▶ _Material for this task_
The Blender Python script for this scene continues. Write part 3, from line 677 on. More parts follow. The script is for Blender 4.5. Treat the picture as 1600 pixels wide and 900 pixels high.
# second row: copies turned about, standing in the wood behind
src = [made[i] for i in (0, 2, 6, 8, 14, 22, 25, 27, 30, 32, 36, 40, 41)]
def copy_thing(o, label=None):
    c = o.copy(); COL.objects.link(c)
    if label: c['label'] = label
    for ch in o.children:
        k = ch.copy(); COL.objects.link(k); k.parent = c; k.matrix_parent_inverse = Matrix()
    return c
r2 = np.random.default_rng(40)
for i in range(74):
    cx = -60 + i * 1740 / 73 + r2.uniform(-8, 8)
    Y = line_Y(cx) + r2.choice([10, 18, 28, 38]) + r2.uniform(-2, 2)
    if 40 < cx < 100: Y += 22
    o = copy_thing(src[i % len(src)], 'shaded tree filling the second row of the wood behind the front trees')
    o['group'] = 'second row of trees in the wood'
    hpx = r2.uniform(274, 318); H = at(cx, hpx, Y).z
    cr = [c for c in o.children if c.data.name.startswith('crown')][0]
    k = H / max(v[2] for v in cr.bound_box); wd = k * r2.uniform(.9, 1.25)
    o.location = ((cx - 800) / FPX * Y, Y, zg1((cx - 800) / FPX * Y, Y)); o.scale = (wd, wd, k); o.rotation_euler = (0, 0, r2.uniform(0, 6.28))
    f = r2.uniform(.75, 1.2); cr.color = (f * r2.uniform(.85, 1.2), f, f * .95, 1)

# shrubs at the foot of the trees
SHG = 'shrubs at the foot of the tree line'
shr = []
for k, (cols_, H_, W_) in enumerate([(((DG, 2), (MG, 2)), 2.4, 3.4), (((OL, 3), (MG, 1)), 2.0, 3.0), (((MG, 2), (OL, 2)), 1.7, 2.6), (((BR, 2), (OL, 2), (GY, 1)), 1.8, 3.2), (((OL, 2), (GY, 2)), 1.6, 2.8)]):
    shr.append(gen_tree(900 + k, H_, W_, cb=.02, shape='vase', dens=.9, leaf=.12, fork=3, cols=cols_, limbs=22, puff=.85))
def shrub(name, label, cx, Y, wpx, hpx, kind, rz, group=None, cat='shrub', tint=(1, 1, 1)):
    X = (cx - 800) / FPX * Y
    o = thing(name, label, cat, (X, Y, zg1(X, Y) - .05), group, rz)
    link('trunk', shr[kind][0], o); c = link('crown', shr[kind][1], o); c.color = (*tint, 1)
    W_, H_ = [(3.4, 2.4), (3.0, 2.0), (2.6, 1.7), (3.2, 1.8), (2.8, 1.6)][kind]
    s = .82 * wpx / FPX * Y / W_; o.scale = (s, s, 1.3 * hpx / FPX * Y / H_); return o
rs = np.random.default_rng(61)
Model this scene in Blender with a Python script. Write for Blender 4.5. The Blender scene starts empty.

▶ _Exercise requirements_
Your answer should be one number: the count of lines in the data above that include the word "script".

▶ _Response to this task_
2